Erich Petschauer frequently quotes the Gottscheer Richard Lackner as a reference source in his “Jahrhundertbuch”. (Lackner, a member of the SS-Totenkopf division was also kept in the SS-Internment camp, judged to be Group V and released one and a half years after the war). Petschauer also writes extensively about the role played by “Willi” Lampeter in the resettlement of the Gottschee-Germans.

And in his Preface to the Petschauer book, Viktor Michitsch praises Dr. Eberhard Kranzmayer (May 1897- Sept 1975) and Professor Maria Hornung (May 1920 - 2010) for their contribution to Petschauer’s book. He, however, hides the fact that: (see Google.de)

“From 1926 to 1933 Kranzmayer was a member of the banned NSDAP (“Illegal") in the period of Austro-fascism. He was also professor at the University of Vienna and a member of the Austrian Academy of Sciences and due to his pro-Nazi sentiments, not in a positive sense. In 1941, he became head of the racial institute ‘Ahnenerbe’ in Klagenfurt. Alois Meier-Kaibitsch, SS-Standartenführer (Colonel) and local head of RKFDV and the Carinthian Nazi Gauleiter Friedrich Rainer were his sponsors. By that time, he was already a member of the Nazi party and an SS-officer. As a Nazi Ideologue, Kranzmayer fervently believed in 'an enormous superiority of the German Nation compared to the whole East' (see Google)
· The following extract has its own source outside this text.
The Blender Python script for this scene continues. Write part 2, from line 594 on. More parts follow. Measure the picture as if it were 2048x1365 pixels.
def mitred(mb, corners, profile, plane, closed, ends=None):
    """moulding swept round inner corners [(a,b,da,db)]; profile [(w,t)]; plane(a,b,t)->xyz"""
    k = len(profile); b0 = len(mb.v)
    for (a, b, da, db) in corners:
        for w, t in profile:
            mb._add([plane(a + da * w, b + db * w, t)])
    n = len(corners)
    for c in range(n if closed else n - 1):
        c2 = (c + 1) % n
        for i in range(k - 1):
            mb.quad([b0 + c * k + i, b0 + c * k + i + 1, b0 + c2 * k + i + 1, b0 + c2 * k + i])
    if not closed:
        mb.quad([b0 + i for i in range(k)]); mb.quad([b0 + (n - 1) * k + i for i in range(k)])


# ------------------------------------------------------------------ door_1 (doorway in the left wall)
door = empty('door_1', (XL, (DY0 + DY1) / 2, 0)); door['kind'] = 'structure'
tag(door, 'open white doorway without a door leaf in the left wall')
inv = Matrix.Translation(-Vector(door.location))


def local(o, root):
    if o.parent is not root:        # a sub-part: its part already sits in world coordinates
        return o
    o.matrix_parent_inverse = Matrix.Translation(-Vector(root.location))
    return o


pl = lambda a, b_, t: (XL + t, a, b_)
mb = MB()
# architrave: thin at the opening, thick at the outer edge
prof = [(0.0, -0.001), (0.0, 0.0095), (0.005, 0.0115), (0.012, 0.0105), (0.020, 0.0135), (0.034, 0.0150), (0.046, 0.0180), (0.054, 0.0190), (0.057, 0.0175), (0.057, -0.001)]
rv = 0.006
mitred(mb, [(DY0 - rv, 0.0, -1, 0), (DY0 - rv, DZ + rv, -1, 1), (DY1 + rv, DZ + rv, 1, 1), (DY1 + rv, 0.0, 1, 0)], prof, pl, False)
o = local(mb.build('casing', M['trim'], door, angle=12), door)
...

“In 1945, Kranzmayer was banned from the Austrian Academy of Sciences for four years because of his membership in the NSDAP and the SS. But in 1949 he was appointed to the Dictionary Commission, which had become part of the Austrian Academy of Sciences. During his absence 1945-1949, the leadership of the Institute was in the hands of his former student Maria Hornung”. (see Google.de)

Both were active supporters and “Honored Members” in of the Gottscheer Arbeitsgemeinschaft, the AG.

The AG holds its annual meetings in Klagenfurt, Austria. They are attended also by American Organizations including the Directors of the Gottscheer Heritage and Genealogy Association (GHGA), one of them a Former Colonel in the US Army. The GHGA is a member of the Arbeitsgemeinschaft since 2000.